Join us for an evening of documentary films that center Indigenous water preservation advocacy. Following screenings of three short documentaries, filmmaker Adam Piron will lead a panel of Indigenous directors and cinematographers, including Sean and Gina Milanovich (The Water Flows Always), Isaiah Mendoza (The Aqueduct Between Us), and the media team of the Sacred Places Institute for Indigenous People, Maritza Alvarez, Nanobah Becker, and Spenser Jaimes (Our Water Ways), in a discussion about the activist potential of film and the ways Indigenous voices are leading efforts to protect water resources in their ancestral lands.

The conversation will be available on the Getty Research Institute YouTube channel following the event.

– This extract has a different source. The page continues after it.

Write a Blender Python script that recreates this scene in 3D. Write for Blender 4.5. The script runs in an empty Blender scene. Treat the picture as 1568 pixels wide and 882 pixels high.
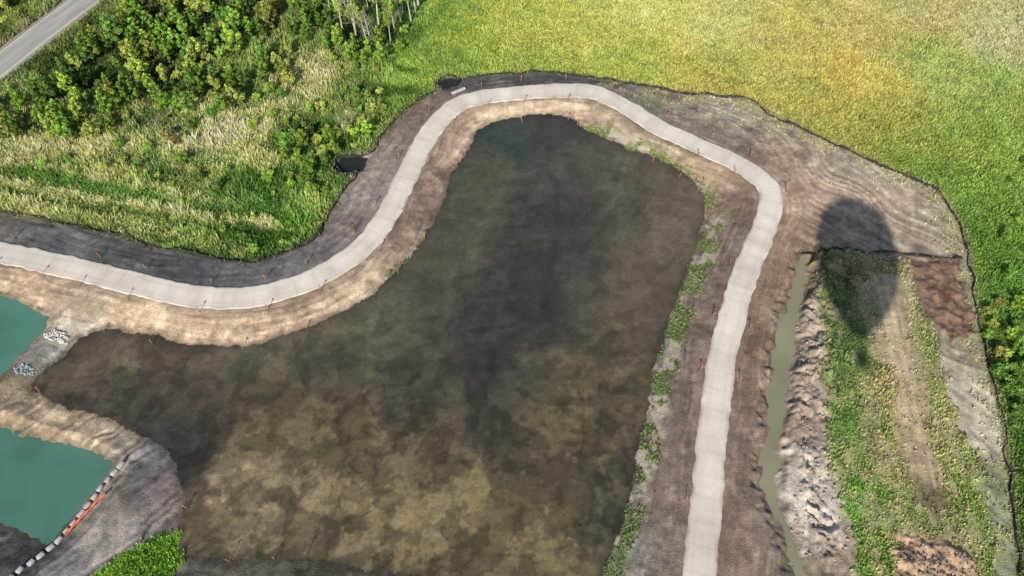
import bpy, math, numpy as np, random
from mathutils import Vector, Matrix
random.seed(5); R=np.random.default_rng(11)
scene=bpy.context.scene
H=85.0; PITCH=math.radians(57); S,C=math.sin(PITCH),math.cos(PITCH); F=1045.0
SUN_EL=math.radians(33); SUNH=(0.235,0.972)   # horizontal travel direction of light
# ------------------------------------------------------------ helpers
def gp(p,z=0.0):
    xi=(p[0]-784)/F; v=(p[1]-441)/F; t=(H-z)/(S+v*C)
    return (t*xi, t*(C-v*S))
def G(pts,z=0.0): return np.array([gp(p,z) for p in pts],dtype=np.float64)
def topx(X,Y,Z=0):
    dz=Z-H; d=Y*C-dz*S; u=Y*S+dz*C
    return 784+F*X/d, 441-F*u/d
def cr(P,n,closed=False):
    P=np.asarray(P); N=len(P); out=[]
    rng=range(N) if closed else range(N-1)
    for i in rng:
        if closed: a,b,c,d=P[(i-1)%N],P[i],P[(i+1)%N],P[(i+2)%N]
        else: a,b,c,d=P[max(i-1,0)],P[i],P[i+1],P[min(i+2,N-1)]
        for k in range(n):
            t=k/n
            out.append(0.5*((2*b)+(-a+c)*t+(2*a-5*b+4*c-d)*t*t+(-a+3*b-3*c+d)*t**3))
    if not closed: out.append(P[-1])
    return np.array(out)
TB=R.random((12,512,512)).astype(np.float32)
def vn(x,y,seed=0):
    T=TB[seed%12]; xf=np.floor(x); yf=np.floor(y)
    fx=(x-xf).astype(np.float32); fy=(y-yf).astype(np.float32)
    fx=fx*fx*(3-2*fx); fy=fy*fy*(3-2*fy)
    xi=xf.astype(np.int64)&511; yi=yf.astype(np.int64)&511; x1=(xi+1)&511; y1=(yi+1)&511
    return (T[yi,xi]*(1-fx)+T[yi,x1]*fx)*(1-fy)+(T[y1,xi]*(1-fx)+T[y1,x1]*fx)*fy
def fbm(x,y,sc,o=4,seed=0):
    a=0;w=1;tot=0
    ca,sa=math.cos(.6),math.sin(.6); x=x/sc+17.3*seed; y=y/sc+9.1*seed
    for k in range(o):
        a=a+w*vn(x,y,seed+k); tot+=w; w*=.55
        x,y=(x*ca-y*sa)*2.03+5.1,(x*sa+y*ca)*2.03+3.7
    return a/tot
def ss(a,b,x):
    t=np.clip((x-a)/(b-a),0,1); return t*t*(3-2*t)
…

Visit the Getty Research Institute's Exhibitions and Events page for more free programs.

  1. Sean Milanovich

    Filmmaker

    Sean Milanovich is a member of the Agua Caliente Band of Cahuilla Indians. He lives on the Cahuilla Reservation in Palm Springs, CA with his wife, children, and grandchildren. Milanovich is the vice-president of the Native American Land Conservancy where he engages with the Native American community and advocates for their natural resources.

  2. Gina Milanovich

    Filmmaker

    Gina Milanovich (Cahuilla Luiseño, Mayan) is a filmmaker specializing in telling stories of Indigenous people. She is a graduate from San Francisco State University where she studied cinema and Native American history. Her home is Palm Springs, CA, which is the land of the Cahuilla people.

  3. Isaiah Mendoza

    Filmmaker

    Isaiah Mendoza (Tongva/Chicano) is a member of the Indigenous Media Team at Sacred Places Institute for Indigenous Peoples. Born and raised in the San Gabriel Valley, Mendoza studied film and photography at Pasadena City College before transitioning into documentary film. Through his work as a filmmaker, Mendoza looks to gather and unearth Indigenous perspectives on land and water to protect native homelands.

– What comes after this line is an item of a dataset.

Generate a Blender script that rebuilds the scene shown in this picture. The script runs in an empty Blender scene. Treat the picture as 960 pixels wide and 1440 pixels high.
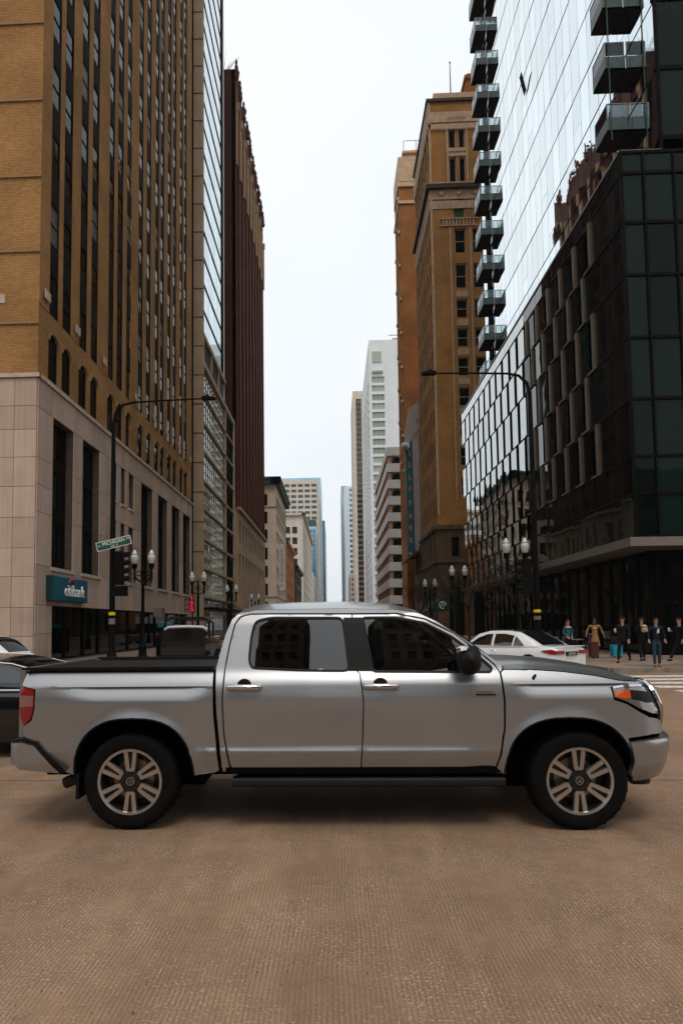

  4. Maritza Torres Alvarez

    Filmmaker

    Maritza Alvarez is a queer, Xicana/Indigenous filmmaker highlighting unconventional narratives since 2000. They wrote, shot and produced a 2005 Sundance short and founded 13 Visions productions. They co-direct the Media program with Sacred Places Institute for Indigenous Peoples (SPI), and directed the photography for SPI’s first feature film documentary.

  5. Nanobah Becker

    Filmmaker

    Nanobah Becker (Diné) is an award-winning indie filmmaker whose work spans the past 20 years. Her new music video EYES TWIRL ROUNDS and Our Water Ways, a feature length documentary produced for Sacred Places Institute for Indigenous Peoples, premiered in 2025. Nanobah, a native of Albuquerque, currently calls Tovangaar home.

  6. Spenser Jaimes

    Filmmaker

    Spenser Jaimes is Coastal Chumash, affiliated with Smuwic & Island Chumash, living in the village of Syuxtun. He works at Sacred Places Institute for Indigenous Peoples on the Media team. He is also the founder and CEO of Limuw Productions, an independent film production company documenting Chumash knowledge and history.

  7. Adam Piron

    Filmmaker

    Adam Piron (Kiowa/Mohawk) is a filmmaker and programmer based in Southern California. He currently serves as director of Sundance Institute’s Indigenous Program and is a cofounder of COUSIN, a collective supporting Indigenous artists expanding the form of film.